2. A contact according to claim 1, wherein said second plate spring piece portion is formed by partly cutting and raising said first plate spring piece portion.

3. A contact according to claim 1, wherein an attaching portion for a case member for forming a card insertion space is continuously integrated with said first fulcrum portion of said first plate spring piece portion.

4. A contact according to claim 1, wherein an attaching portion for a case member for forming a card insertion space is continuously integrated with said first fulcrum portion of said first plate spring piece portion, and an external connection terminal is continuously integrated with said attaching portion.

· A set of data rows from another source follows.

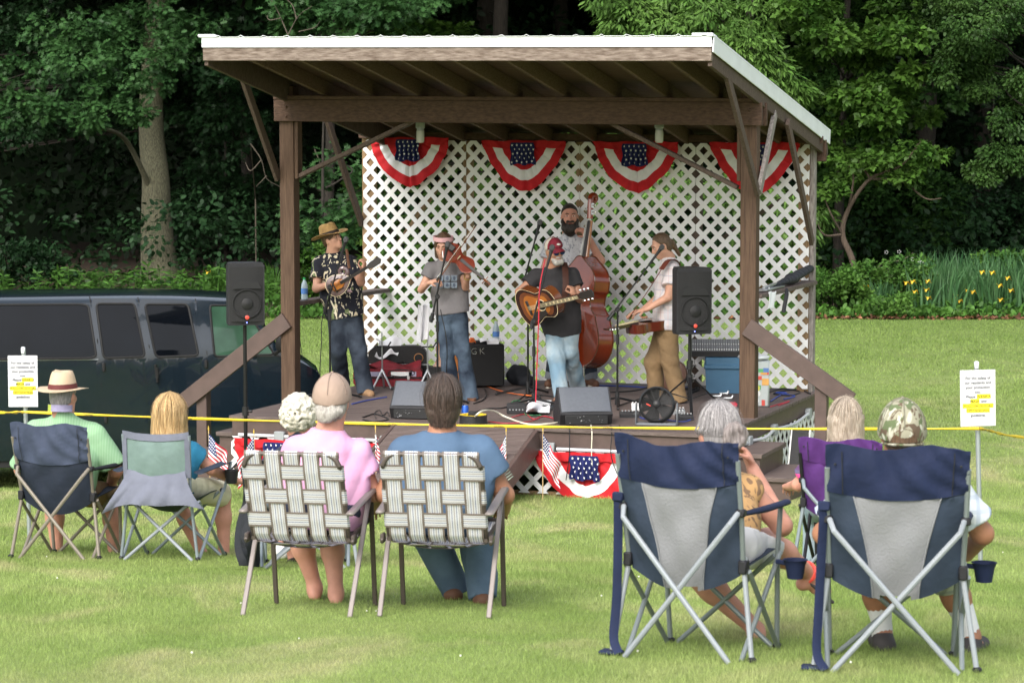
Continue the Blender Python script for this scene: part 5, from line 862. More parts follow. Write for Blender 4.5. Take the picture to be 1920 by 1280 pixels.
# -- steel guitar player
Y = 24.45
J = joints(Y, head=(1240, 461, .0), neck=(1253, 484, .02), shl=(1250, 501, .3), shr=(1261, 503, -.1), ell=(1236, 556, .26), elr=(1253, 557, -.2), wrl=(1204, 582, .2), wrr=(1212, 580, -.24), pel=(1249, 613, .06), hil=(1246, 624, .15), hir=(1252, 624, -.02), knl=(1226, 680, .1), knr=(1256, 676, -.04), anl=(1230, 738, .12), anr=(1273, 748, -.06), tol=(1208, 752, .02), tor=(1254, 762, -.2), hdl=(-.9, .1, -.15), hnl=(.1, -.1, -1), hsl=1, hcl=.4, hdr=(-.93, .0, -.2), hnr=(-.15, .1, -1), hsr=-1, hcr=.45)
p = Person('man with brown ponytail and pale plaid shirt playing lap steel', J, SK_A, 'band members on the stage', .98, .97, fd=(-.88, -.22, -.38), ud=(-.36, -.1, .92)); p.body(); p.face(brow=M_HAIRLT)
L = p.L; hair_cap(p, M_HAIRLT, [ell(L(0, -.1, -.005), p.M, (.03, .035, .03), .01), cap(L(0, -.115, -.02), L(0, -.14, -.16), .032, .016, .02)], .006, .03, -.2, low=[(L(0, .005, .0), norm(p.M[1] * .8 - p.M[2] * .5))], sd=9)
M_PLAIDP = plaid('pale_plaid', (.68, .62, .62), [(2, 14, (.6, .42, .42), .12, .6), (1, 14, (.45, .48, .56), .12, .5), (0, 14, (.6, .42, .42), .12, .5), (2, 7, (.45, .48, .56), .08, .6)]); p.shirt(M_PLAIDP, .58, -.03, .03, .006, 28, 18); p.pants(M_KHAKI, 1., .024, .007, 30, 19, .012)
for q in 'lr': p.shoe(M_SHOEGR, q, sole=M_SOLE)
o = at(1208, 603, Y - .1); d, y_, n_ = frame((-.75, -.62, -.12), (-.12, -.1, 1)); t = thing('lap_steel_guitar', 'dark red resonator guitar held flat at the ponytailed man\'s waist', 'steel guitar', o); mb = MB()
bodyplate(mb, sym([(-.22, 0), (-.215, .07), (-.17, .14), (-.1, .16), (-.02, .13), (.04, .11), (.11, .125), (.16, .1), (.185, .05), (.19, 0)], 50), o - n_ * .09, d, y_, .09, [(.97, 1), (.7, 0)], 0, .004); mb.build('body', [varnish('mahogany_varnish', (.06, .008, .005), (.12, .018, .01)), V_DRK], t)
mb = MB(); mb.lathe([(.11, .004), (.1, .012), (.03, .016), (.001, .02)], o - d * .06, n_, 28); mb.build('cover_plate', M_CHROME, t); mb = MB(); neck(mb, o + n_ * .02, d, y_, n_, .1, .36, .06, .05, .035); mb.build('neck', [V_DRK, M_CREAM], t); mb = MB(); mb.prism([(0, -.026), (.14, -.04), (.14, .04), (0, .026)], o + d * .36, d, y_, .016); [mb.ball(o + d * (.39 + .035 * i) + y_ * s_ * .05, .011, 6, 1) for i in range(3) for s_ in (-1, 1)]; mb.build('headstock', [V_DRK, M_CHROME], t)
mb = MB(); mb.tube(spline([at(1272, 497, Y + .12), at(1263, 487, Y - .05), at(1252, 489, Y - .17), at(1240, 505, Y - .24)], 16), .03, 8, flat=.14); mb.tube(spline([at(1242, 502, Y - .24), at(1215, 545, Y - .27), at(1178, 598, Y - .3)], 12), .009, 6, flat=.4); mb.build('strap', mat('red_brown_strap', (.13, .03, .018), .6, var=.2), t)
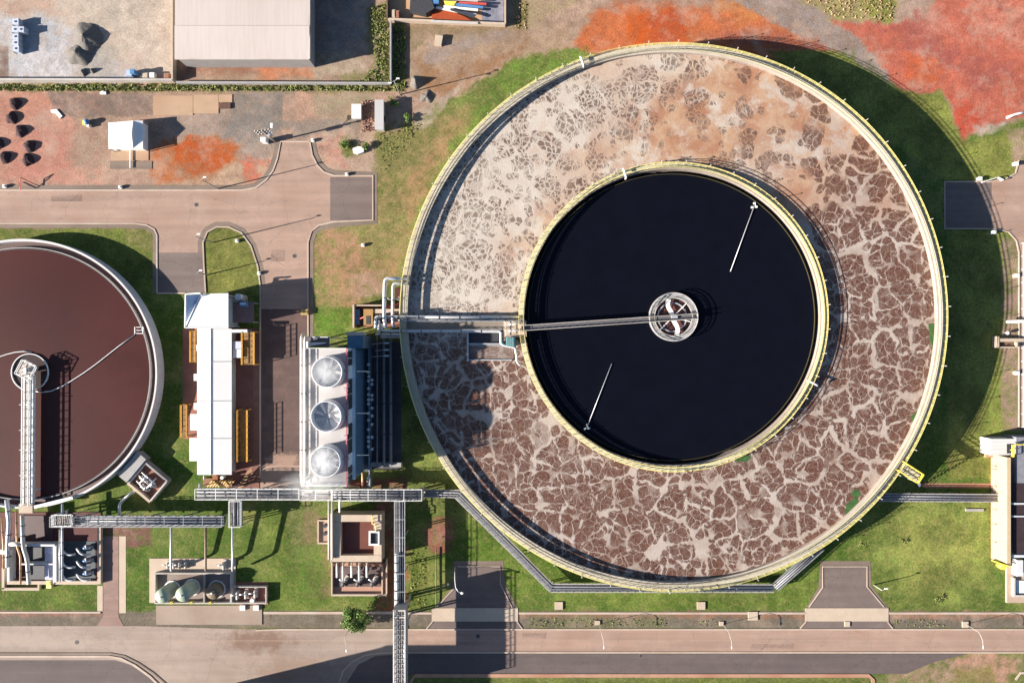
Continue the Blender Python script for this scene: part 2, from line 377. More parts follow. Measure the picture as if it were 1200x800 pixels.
 ([(1125,785),(1160,780),(1170,802),(1120,802)], (150,140,80), 5, 8, .8, .6),
 ([(1180,790),(1210,786),(1210,810),(1185,810)], (112,130,56), 2, 3, .9, 1),
]
def build_ground():
    fx = np.arange(-156, 156.01, 0.42); fy = np.arange(-108, 108.01, 0.42)
    ext = np.array([3000., 1500, 800, 450, 300, 220, 180])
    xs = np.concatenate([-ext, fx, ext[::-1]]); ys = np.concatenate([-ext, fy, ext[::-1]])
    X, Y = np.meshgrid(xs, ys); nx, ny = len(xs), len(ys)
    px = (600 + X/S).ravel(); py = (400 - Y/S).ravel()
    wx = (fbm(px/14, py/14, 1)-.5)*2; wy = (fbm(px/14, py/14, 9)-.5)*2; wf = (fbm(px/3.2, py/3.2, 21, 3)-.5)*2
    n1 = fbm(px/26, py/26, 31); n2 = fbm(px/6, py/6, 41)
    col = np.zeros((len(px), 3)); g = np.array(GRASS, float)
    yl = np.array((170,162,94.)); dk = np.array((94,122,46.))
    t = np.clip((n1-.35)/.3, 0, 1)[:, None]
    col[:] = dk*(1-t) + g*t; t2 = np.clip((n1-.58)/.2, 0, 1)[:, None]*.7; col = col*(1-t2) + yl*t2
    veg = np.ones(len(px))
    for poly, c, soft, warp, op, vg in LAYERS:
        pad = soft + warp*2 + 4; P = np.array(poly, float)
        sel = (px > P[:,0].min()-pad) & (px < P[:,0].max()+pad) & (py > P[:,1].min()-pad) & (py < P[:,1].max()+pad)
        if not sel.any(): continue
        sd = sdist(px[sel] + wx[sel]*warp, py[sel] + wy[sel]*warp, poly) + wf[sel]*warp*.5
        m = np.clip((sd + soft)/(2*soft), 0, 1); m = m*m*(3-2*m)*op
        if op < 1: m *= np.clip(.45 + 1.4*(n2[sel]-.3), 0, 1)/.85; m = np.clip(m, 0, 1)
        cc = np.array(c, float)[None] * (1 + .16*(n2[sel]-.5) + .14*(n1[sel]-.5))[:, None]
        if vg >= .9: 
            tt = np.clip((n1[sel]-.3)/.4, 0, 1)[:, None]; cc = cc*(.86+.2*tt)
        col[sel] = col[sel]*(1-m[:,None]) + cc*m[:,None]; veg[sel] = veg[sel]*(1-m) + vg*m
    c = np.clip(col, 0, 255)/255.; L = np.where(c <= .04045, c/12.92, ((c+.055)/1.055)**2.4)/GAIN
    I = np.arange(nx*ny).reshape(ny, nx)
    F = np.stack([I[:-1,:-1], I[:-1,1:], I[1:,1:], I[1:,:-1]], -1).reshape(-1, 4)
    # rows run south to north
    me = bpy.data.meshes.new('ground'); me.vertices.add(nx*ny)
    inside = (np.abs(X) < 156) & (np.abs(Y) < 108)
    Z = np.where(inside, -(1-0)*0.05*fbm(X/3+500, Y/3+500, 77, 3).reshape(X.shape), -0.03)
    me.vertices.foreach_set('co', np.stack([X, Y, Z], -1).astype(np.float32).ravel())
    me.loops.add(F.size); me.loops.foreach_set('vertex_index', F.ravel().astype(np.int32))
    me.polygons.add(len(F)); me.polygons.foreach_set('loop_start', (np.arange(len(F))*4).astype(np.int32)); me.update(calc_edges=True)
    a = me.attributes.new('tone', 'FLOAT_COLOR', 'POINT')
    a.data.foreach_set('color', np.concatenate([L, veg[:,None]], 1).astype(np.float32).ravel())
    me.polygons.foreach_set('use_smooth', [True]*len(F))
    m = bpy.data.materials.new('ground_soil_and_grass'); m.use_nodes = True; t = m.node_tree; n = t.nodes; l = t.links
    b = n['Principled BSDF']; b.inputs['Roughness'].default_value = .95; b.inputs['Specular IOR Level'].default_value = .15
    at = n.new('ShaderNodeAttribute'); at.attribute_name = 'tone'; ge = n.new('ShaderNodeNewGeometry')
    def noise(sc_, det, lo, hi, o0, o1, rg=.65):
        z = n.new('ShaderNodeTexNoise'); z.inputs['Scale'].default_value = sc_; z.inputs['Detail'].default_value = det; z.inputs['Roughness'].default_value = rg
        l.new(ge.outputs['Position'], z.inputs['Vector']); r = n.new('ShaderNodeMapRange')
        for i, v in enumerate((lo, hi, o0, o1)): r.inputs[i+1].default_value = v
        l.new(z.outputs[0], r.inputs[0]); return r.outputs[0]
    def mul(a_, b_, op='MULTIPLY'):
        q = n.new('ShaderNodeMath'); q.operation = op
        for i, v in enumerate((a_, b_)):
            if isinstance(v, (int, float)): q.inputs[i].default_value = v
            else: l.new(v, q.inputs[i])
        return q.outputs[0]
    f = mul(noise(2.2, 4, .3, .7, .72, 1.28, .75), noise(.5, 5, .3, .7, .86, 1.14))
    gr = noise(1.6, 3, .35, .65, .7, 1.25, .8)           # grass tussocks
    mixg = n.new('ShaderNodeMix'); mixg.data_type = 'FLOAT'; mixg.inputs['A'].default_value = 1
    l.new(at.outputs['Alpha'], mixg.inputs['Factor']); l.new(gr, mixg.inputs['B'])
    f = mul(f, mixg.outputs['Result'])
    v = n.new('ShaderNodeVectorMath'); v.operation = 'SCALE'; l.new(at.outputs['Color'], v.inputs[0]); l.new(f, v.inputs['Scale'])
    # dry straw flecks in grass
    ys_ = n.new('ShaderNodeMix'); ys_.data_type = 'RGBA'; ys_.inputs['B'].default_value = (*alb(190,170,110), 1)
    l.new(mul(noise(.55, 8, .5, .7, 0, .6, .8), at.outputs['Alpha']), ys_.inputs['Factor']); l.new(v.outputs[0], ys_.inputs['A'])
    soil = mul(at.outputs['Alpha'], -1); soil = mul(soil, 1, 'ADD')
    pa = n.new('ShaderNodeMix'); pa.data_type = 'RGBA'; pa.inputs['B'].default_value = (*alb(228,196,172), 1)
    l.new(mul(noise(.16, 9, .5, .68, 0, .6, .72), soil), pa.inputs['Factor']); l.new(ys_.outputs['Result'], pa.inputs['A'])
    dk_ = n.new('ShaderNodeMix'); dk_.data_type = 'RGBA'; dk_.inputs['B'].default_value = (*alb(128,92,78), 1)
    l.new(mul(noise(.3, 9, .54, .72, 0, .55, .78), 1), dk_.inputs['Factor']); l.new(pa.outputs['Result'], dk_.inputs['A'])
    dg = n.new('ShaderNodeMix'); dg.data_type = 'RGBA'; l.new(at.outputs['Alpha'], dg.inputs['Factor']); l.new(dk_.outputs['Result'], dg.inputs['A']); l.new(ys_.outputs['Result'], dg.inputs['B'])
    l.new(dg.outputs['Result'], b.inputs['Base Color'])
    bp = n.new('ShaderNodeBump'); bp.inputs['Strength'].default_value = .5; bp.inputs['Distance'].default_value = .12
    l.new(noise(2.5, 4, 0, 1, 0, 1, .7), bp.inputs['Height']); l.new(bp.outputs[0], b.inputs['Normal'])
    me.materials.append(m); o = bpy.data.objects.new('ground', me); sc.collection.objects.link(o); o['kind'] = 'structure'
build_ground()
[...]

5. A card adaptor wherein said card adaptor comprises a contact according to claim 1, and said case member for forming said card insertion space constitutes an adaptor body having an external shape for another card which is larger than said card that is to be inserted into said card insertion space.

6. A card connector wherein said card connector comprises a contact according to claim 1, and said case member for forming said card insertion space constitutes a connector housing having a box-like shape configured by an insulative lower case to which said contact is attached, and a conductive upper case which is coveringly attached to said lower case.